Active Linear Regression for $\ell_p$ Norms and Beyond (2111.04888v4)

Abstract: We study active sampling algorithms for linear regression, which aim to query only a few entries of a target vector $b\in\mathbb R^n$ and output a near minimizer to $\min_{x\in\mathbb R^d} |Ax-b|$, for a design matrix $A\in\mathbb R^{n \times d}$ and loss $|\cdot|$. For $p$ norm regression for any $0<p<\infty$, we give an algorithm based on Lewis weight sampling outputting a $(1+\epsilon)$-approximate solution using just $\tilde O(d/\epsilon^2)$ queries to $b$ for $p\in(0,1)$, $\tilde{O}(d/\epsilon)$ queries for $1<p<2$, and $\tilde{O}(d^{p/2}/\epsilon^p)$ queries for $2<p<\infty$. For $0<p<2$, our bounds are optimal up to log factors, settling the query complexity for this range.
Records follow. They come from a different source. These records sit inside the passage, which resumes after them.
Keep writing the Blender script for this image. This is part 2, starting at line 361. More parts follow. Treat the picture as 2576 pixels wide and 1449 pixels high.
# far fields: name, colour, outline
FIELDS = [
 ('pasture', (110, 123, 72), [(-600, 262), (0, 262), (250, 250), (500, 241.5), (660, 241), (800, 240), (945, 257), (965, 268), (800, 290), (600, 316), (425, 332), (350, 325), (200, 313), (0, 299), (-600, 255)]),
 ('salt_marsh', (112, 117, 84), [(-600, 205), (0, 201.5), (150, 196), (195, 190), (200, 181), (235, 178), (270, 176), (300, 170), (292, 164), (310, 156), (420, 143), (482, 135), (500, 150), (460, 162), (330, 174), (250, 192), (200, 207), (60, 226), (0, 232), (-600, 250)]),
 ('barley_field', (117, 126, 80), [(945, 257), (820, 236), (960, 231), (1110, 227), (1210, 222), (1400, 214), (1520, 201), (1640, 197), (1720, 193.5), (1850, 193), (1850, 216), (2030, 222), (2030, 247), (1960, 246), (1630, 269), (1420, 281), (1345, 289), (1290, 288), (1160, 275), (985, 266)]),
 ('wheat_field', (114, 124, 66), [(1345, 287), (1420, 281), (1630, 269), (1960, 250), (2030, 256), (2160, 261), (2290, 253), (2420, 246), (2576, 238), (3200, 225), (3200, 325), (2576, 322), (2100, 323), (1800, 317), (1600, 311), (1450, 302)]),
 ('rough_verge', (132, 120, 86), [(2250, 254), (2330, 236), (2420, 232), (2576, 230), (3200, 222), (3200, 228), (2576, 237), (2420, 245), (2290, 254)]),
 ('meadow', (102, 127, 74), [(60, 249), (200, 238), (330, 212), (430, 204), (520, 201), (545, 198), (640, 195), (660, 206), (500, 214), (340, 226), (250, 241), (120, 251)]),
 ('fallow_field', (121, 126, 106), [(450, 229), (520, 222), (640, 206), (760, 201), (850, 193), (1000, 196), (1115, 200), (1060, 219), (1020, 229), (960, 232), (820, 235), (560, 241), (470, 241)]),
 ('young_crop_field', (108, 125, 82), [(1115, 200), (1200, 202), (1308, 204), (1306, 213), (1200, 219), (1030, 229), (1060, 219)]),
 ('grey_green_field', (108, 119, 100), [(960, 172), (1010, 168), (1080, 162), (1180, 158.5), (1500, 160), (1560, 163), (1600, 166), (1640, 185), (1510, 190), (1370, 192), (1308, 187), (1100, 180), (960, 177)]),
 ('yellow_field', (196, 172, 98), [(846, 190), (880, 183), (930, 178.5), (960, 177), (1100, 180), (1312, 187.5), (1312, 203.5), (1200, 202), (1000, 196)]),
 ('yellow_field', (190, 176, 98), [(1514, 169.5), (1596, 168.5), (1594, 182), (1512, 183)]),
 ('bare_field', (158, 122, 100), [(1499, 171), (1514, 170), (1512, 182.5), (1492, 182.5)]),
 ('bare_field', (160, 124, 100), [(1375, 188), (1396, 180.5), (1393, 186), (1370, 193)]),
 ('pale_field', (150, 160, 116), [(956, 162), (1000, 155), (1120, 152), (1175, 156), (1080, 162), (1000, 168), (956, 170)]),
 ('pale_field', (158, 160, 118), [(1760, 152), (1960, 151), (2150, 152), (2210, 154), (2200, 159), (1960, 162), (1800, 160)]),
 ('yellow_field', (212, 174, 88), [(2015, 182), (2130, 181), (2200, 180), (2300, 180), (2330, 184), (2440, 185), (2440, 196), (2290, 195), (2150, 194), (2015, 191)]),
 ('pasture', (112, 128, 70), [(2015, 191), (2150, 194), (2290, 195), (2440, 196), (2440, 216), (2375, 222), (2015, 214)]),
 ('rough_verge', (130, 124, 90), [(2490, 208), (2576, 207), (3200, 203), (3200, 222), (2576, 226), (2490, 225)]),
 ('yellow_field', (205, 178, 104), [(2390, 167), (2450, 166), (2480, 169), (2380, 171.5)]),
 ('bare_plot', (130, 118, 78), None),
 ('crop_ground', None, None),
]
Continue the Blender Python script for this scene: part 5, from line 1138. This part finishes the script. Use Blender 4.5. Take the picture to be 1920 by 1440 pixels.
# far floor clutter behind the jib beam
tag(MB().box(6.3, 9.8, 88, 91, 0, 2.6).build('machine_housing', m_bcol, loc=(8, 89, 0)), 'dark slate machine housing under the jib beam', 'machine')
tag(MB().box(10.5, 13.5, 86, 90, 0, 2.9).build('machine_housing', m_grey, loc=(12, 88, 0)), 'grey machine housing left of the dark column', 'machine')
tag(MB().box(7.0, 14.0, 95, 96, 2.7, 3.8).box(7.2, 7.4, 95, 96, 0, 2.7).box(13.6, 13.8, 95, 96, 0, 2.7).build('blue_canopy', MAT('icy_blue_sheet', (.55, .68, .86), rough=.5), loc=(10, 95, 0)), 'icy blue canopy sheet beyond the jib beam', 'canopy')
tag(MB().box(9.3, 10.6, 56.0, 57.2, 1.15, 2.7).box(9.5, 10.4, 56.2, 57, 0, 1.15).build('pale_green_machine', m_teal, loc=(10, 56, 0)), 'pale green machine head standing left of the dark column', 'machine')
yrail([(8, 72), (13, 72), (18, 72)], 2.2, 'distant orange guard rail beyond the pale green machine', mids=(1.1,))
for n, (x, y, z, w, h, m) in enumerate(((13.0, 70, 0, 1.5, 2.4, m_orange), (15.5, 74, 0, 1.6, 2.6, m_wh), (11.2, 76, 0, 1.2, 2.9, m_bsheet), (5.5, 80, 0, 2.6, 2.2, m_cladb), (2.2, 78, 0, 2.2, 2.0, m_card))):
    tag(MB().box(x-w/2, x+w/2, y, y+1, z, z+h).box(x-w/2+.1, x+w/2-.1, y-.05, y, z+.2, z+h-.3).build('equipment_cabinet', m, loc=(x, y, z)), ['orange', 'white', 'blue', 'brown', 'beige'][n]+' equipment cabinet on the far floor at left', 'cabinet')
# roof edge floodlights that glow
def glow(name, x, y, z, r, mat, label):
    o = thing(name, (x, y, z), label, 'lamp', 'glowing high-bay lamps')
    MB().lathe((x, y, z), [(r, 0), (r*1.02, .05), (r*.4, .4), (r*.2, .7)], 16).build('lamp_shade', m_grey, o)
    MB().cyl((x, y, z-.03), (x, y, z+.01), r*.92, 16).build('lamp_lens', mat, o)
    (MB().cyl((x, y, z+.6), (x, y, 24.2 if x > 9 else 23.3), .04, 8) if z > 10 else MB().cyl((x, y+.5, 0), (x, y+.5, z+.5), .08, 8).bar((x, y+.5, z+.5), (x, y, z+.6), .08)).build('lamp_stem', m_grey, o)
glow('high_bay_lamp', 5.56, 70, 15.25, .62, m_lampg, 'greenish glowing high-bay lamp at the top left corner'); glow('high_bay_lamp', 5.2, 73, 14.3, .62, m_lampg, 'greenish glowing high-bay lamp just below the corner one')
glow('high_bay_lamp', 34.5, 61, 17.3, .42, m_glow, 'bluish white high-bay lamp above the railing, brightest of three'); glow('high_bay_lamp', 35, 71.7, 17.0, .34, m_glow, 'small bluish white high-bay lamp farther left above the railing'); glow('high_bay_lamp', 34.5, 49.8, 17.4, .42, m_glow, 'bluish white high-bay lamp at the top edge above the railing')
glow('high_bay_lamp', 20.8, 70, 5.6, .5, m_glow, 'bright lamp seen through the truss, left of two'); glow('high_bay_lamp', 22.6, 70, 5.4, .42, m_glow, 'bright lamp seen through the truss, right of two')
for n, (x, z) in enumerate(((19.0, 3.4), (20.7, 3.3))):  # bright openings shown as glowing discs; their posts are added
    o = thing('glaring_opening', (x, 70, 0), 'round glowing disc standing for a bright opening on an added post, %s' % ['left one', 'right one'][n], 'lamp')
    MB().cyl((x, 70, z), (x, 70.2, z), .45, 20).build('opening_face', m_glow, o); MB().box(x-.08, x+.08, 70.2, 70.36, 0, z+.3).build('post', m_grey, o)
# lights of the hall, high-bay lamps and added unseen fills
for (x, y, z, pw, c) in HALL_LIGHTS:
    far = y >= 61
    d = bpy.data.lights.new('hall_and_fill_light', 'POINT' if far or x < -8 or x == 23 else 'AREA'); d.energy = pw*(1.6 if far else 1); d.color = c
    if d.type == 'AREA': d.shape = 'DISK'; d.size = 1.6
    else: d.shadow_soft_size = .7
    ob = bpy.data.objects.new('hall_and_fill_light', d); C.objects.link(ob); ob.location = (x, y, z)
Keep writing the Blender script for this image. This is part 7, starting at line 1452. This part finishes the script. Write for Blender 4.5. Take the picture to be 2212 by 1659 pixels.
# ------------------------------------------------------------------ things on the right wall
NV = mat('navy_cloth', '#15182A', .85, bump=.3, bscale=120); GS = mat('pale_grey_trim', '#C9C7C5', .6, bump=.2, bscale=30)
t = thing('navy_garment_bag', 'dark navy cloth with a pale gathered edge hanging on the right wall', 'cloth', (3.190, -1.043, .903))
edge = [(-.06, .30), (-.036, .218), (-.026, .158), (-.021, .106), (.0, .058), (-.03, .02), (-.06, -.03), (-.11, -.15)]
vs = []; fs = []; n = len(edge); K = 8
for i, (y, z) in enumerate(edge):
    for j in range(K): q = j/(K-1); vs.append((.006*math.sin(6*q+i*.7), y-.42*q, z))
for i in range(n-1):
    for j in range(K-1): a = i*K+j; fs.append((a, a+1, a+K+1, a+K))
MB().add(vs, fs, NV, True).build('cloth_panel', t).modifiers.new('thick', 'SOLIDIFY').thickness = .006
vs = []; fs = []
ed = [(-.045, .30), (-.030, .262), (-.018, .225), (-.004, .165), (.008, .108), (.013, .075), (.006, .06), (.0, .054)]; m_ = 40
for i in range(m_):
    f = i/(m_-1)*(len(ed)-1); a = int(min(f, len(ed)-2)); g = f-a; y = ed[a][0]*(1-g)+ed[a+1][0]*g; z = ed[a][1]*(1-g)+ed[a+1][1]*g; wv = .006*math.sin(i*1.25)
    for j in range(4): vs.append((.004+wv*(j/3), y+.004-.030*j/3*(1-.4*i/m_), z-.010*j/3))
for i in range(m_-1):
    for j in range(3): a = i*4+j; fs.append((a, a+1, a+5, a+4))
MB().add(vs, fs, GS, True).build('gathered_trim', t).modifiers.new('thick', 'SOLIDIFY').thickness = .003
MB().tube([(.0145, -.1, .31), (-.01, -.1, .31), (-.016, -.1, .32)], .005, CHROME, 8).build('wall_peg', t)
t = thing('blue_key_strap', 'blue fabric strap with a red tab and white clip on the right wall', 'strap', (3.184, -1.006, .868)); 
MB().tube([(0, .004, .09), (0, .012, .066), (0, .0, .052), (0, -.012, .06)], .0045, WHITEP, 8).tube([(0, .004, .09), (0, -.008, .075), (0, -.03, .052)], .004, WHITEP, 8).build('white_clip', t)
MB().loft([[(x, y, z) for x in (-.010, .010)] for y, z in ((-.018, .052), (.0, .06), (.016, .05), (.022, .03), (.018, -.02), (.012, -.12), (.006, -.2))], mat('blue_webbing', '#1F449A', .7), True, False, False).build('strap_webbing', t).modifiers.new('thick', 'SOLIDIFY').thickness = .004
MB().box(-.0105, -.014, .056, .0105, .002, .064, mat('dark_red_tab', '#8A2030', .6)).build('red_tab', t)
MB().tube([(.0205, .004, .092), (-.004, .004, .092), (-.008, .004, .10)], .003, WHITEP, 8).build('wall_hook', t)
For $2<p<\infty$, our dependence on $d$ is optimal, while our dependence on $\epsilon$ is off by at most $\epsilon$, up to log factors. Our result resolves an open question of [CD21], who gave near optimal bounds for the $1$ norm, but required $d^2/\epsilon^2$ samples for $\ell_p$ regression with $1<p<2$, and gave no bounds for $2<p<\infty$ or $0<p<1$. We also give the first total sensitivity bound of $O(d^{\max{1,p/2}}\log^2n)$ for loss functions of degree $p$ polynomial growth, improving a result of [TMF20]. By combining this with our techniques for $\ell_p$ regression, we obtain an active regression algorithm making $\tilde O(d^{1+\max{1,p/2}}/\mathrm{poly}(\epsilon))$ queries for such loss functions, including the Tukey and Huber losses, answering another question of [CD21]. For the Huber loss, we further improve our bound to $\tilde O(d^{4-2\sqrt2}/\mathrm{poly}(\epsilon))$ samples. Our sensitivity bounds also have many applications, including Orlicz norm subspace embeddings, robust subspace approximation, and dimension reduction for smoothed $p$-norms. Finally, our active sampling results give the first sublinear time algorithms for Kronecker product regression under every $p$ norm.